Esse pensamento é sintomático da degradação da cultura da programação que eu havia comentado. Continuamos a utilizar bibliotecas que dependem de bibliotecas empilhando abstrações sobre abstrações, e estas sobre um hardware que cada vez entendemos menos e ninguém parece perceber que 22ms para compilar e imprimir Hello World no console é uma péssima métrica com os computadores que temos em 2020!
Agora de volta a pergunta da roda, eu retruco, o que exatamente seria a roda no caso da indústria de jogos por exemplo? A engine do DOOM foi um marco para a época. Se considerássemos isso como uma roda, não teríamos Unreal, Unity3D, GoDot e afins. Se a rasterização fosse a roda não teríamos Raytracing. Mas se todas estas “novas” coisas estão surgindo, como posso afirmar que a indústria está em retrocesso ?
Simples! Tudo isso tem sido possível graças a avanços de hardware. Raytracing, machine learning e outras maravilhas modernas da computação foram concebidos há décadas atrás e atualmente são possíveis graças aos avanços de hardware.

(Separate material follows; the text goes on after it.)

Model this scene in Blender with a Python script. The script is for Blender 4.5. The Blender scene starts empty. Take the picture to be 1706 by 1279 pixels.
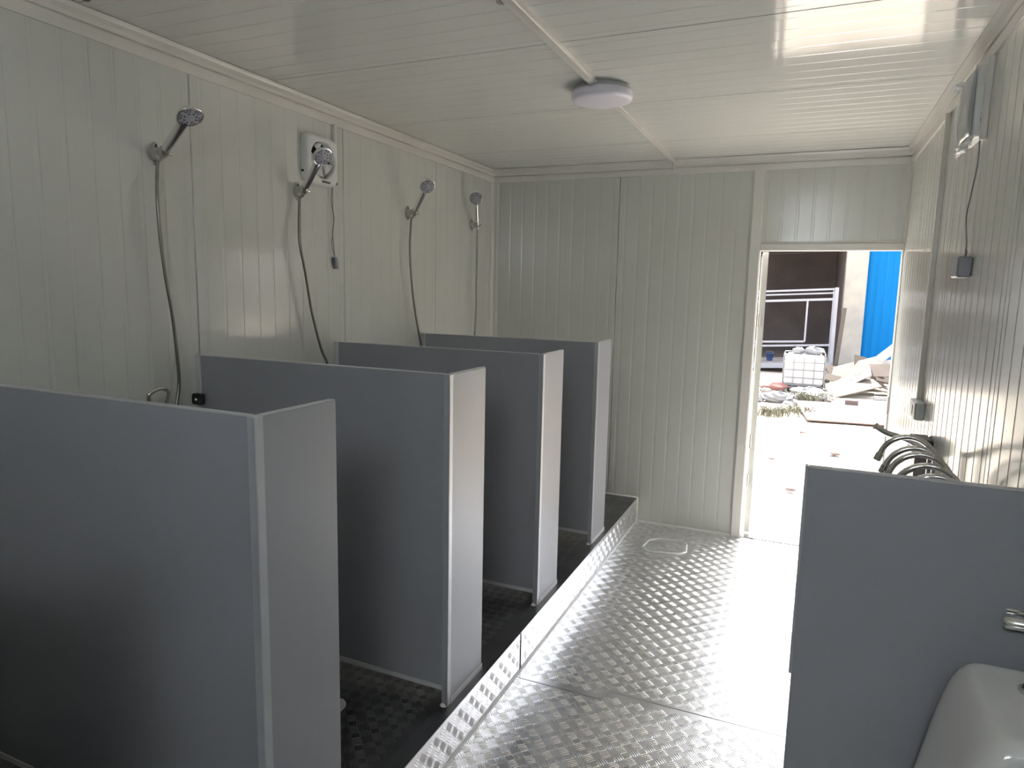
import bpy, math, random
from mathutils import Vector, Matrix
random.seed(7)
S = bpy.context.scene
COL = S.collection
PI = math.pi

# ------------------------------------------------------------------ camera, world, sun, exposure
W, D, ZC = 2.75, 4.77, 2.55          # room width, far wall, ceiling
YB = -1.05                            # wall behind the camera
HS, XS = 0.172, 1.20                  # shower platform height and edge
GZ = -0.40                            # yard level
yaw, pitch, roll, FPX = math.radians(23.491), math.radians(7.907), math.radians(1.201), 1128.756
cam = bpy.data.cameras.new('camera')
cam.sensor_fit = 'HORIZONTAL'; cam.sensor_width = 36.0
cam.lens = FPX * 36.0 / 1706.0
cam.clip_start = 0.02; cam.clip_end = 300
camo = bpy.data.objects.new('camera', cam); COL.objects.link(camo)
f = Vector((-math.sin(yaw)*math.cos(pitch), math.cos(yaw)*math.cos(pitch), -math.sin(pitch)))
r = Vector((math.cos(yaw), math.sin(yaw), 0)); u = r.cross(f)
r2 = r*math.cos(roll) + u*math.sin(roll); u2 = -r*math.sin(roll) + u*math.cos(roll)
camo.matrix_world = Matrix(((r2.x, u2.x, -f.x, 2.255), (r2.y, u2.y, -f.y, 0), (r2.z, u2.z, -f.z, 1.661), (0, 0, 0, 1)))
S.camera = camo

world = bpy.data.worlds.new('daylight'); S.world = world; world.use_nodes = True
wn = world.node_tree.nodes; wl = world.node_tree.links
bg = wn['Background']
sky = wn.new('ShaderNodeTexSky'); sky.sky_type = 'NISHITA'; sky.sun_disc = False
sky.sun_elevation = math.radians(60); sky.sun_rotation = 0; sky.air_density = 1.0; sky.dust_density = 3.0
sky.sun_intensity = 0.5
hs_ = wn.new('ShaderNodeHueSaturation'); hs_.inputs['Saturation'].default_value = 0.35
wl.new(sky.outputs[0], hs_.inputs['Color']); wl.new(hs_.outputs[0], bg.inputs['Color'])
bg.inputs['Strength'].default_value = 0.62
sun = bpy.data.lights.new('sun', 'SUN'); sun.energy = 14.0; sun.angle = math.radians(0.6); sun.color = (1.0, 0.955, 0.89)
suno = bpy.data.objects.new('sun', sun); COL.objects.link(suno)
suno.rotation_euler = Vector((0.06, -0.55, -1.0)).to_track_quat('-Z', 'Y').to_euler()
S.view_settings.view_transform = 'Standard'; S.view_settings.look = 'None'
S.view_settings.gamma = 1.0; S.view_settings.use_curve_mapping = False
S.view_settings.exposure = 0.75
# daylight from the high frosted window in the wall behind the camera
WX0, WX1, WZ0, WZ1 = 1.75, 2.60, 2.14, 2.44
win = bpy.data.lights.new('window_daylight', 'AREA'); win.shape = 'RECTANGLE'; win.size = WX1-WX0-0.1; win.size_y = WZ1-WZ0-0.06
win.energy = 15.5; win.color = (0.86, 0.93, 1.0)
wino = bpy.data.objects.new('window_daylight', win); COL.objects.link(wino)
wino.location = ((WX0+WX1)/2, YB+0.012, (WZ0+WZ1)/2); wino.rotation_euler = (PI/2, 0, PI)
try:
    S.cycles.max_bounces = 14; S.cycles.diffuse_bounces = 8; S.cycles.glossy_bounces = 6
    S.cycles.sample_clamp_indirect = 6.0
except Exception:
    pass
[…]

A má notícia, é que, ao contrário do que acontecia há décadas atrás, não há mais uma projeção de grandes aumentos de velocidade para as CPUs. O que nos traz de volta a introdução deste post com o vídeo da Grace Hopper nos lembrando que o software precisa utilizar da melhor maneira os recursos do hardware e cada nano segundo conta.
Salvando a indústria, o mundo e a princesa no castelo
Não tenho uma conclusão ideal para este post. Não tenho uma solução para os problemas que apontei e muita gente de fato nem enxerga esses problemas. Mas deixo abaixo minhas considerações e observações.
Meu entendimento é que – como indústria – precisamos voltar a experimentar e a construir coisas do zero novamente, ou perderemos de vez o conhecimento de como fazer certas coisas. Também acredito ser necessário fomentar a mentalidade de escrever código que simplesmente resolva o problema de maneira eficiente. E que isso raramente requer usar todas as ferramentas da caixa ao mesmo tempo. Pois quanto mais código adicionamos fora do escopo do problema, muitas vezes simplesmente para para atender uma “boa prática” ou por razões meramente idiomáticas, mais adicionamos camadas de complexidade que apenas encarecem e degradam a qualidade do software na maioria dos casos
Concluindo...
Do mesmo modo, não é preciso ser um gênio da computação para observar que algumas coisas estão certas e outras erradas, principalmente depois de mais de 20 anos escrevendo todo tipo de software, desde telecomunicação a games. Ao longo desse tempo, para mim é nitidamente visível a degradação tanto da qualidade geral dos softwares quanto da cultura da programação em si.
Minha intenção com este post, de maneira nenhuma é me por num pedestal como o grande conhecedor das artes arcanas e élficas da programação gabaritado a apontar o que está certo ou errado na indústria como um todo. Mas você não precisa ser um chefe de cozinha nem ser versado em gastronomia para perceber que um prato tem um sabor etranho, uma aparncia questionável ou algo sugere que foi feito sem muito cuidado ou atenção.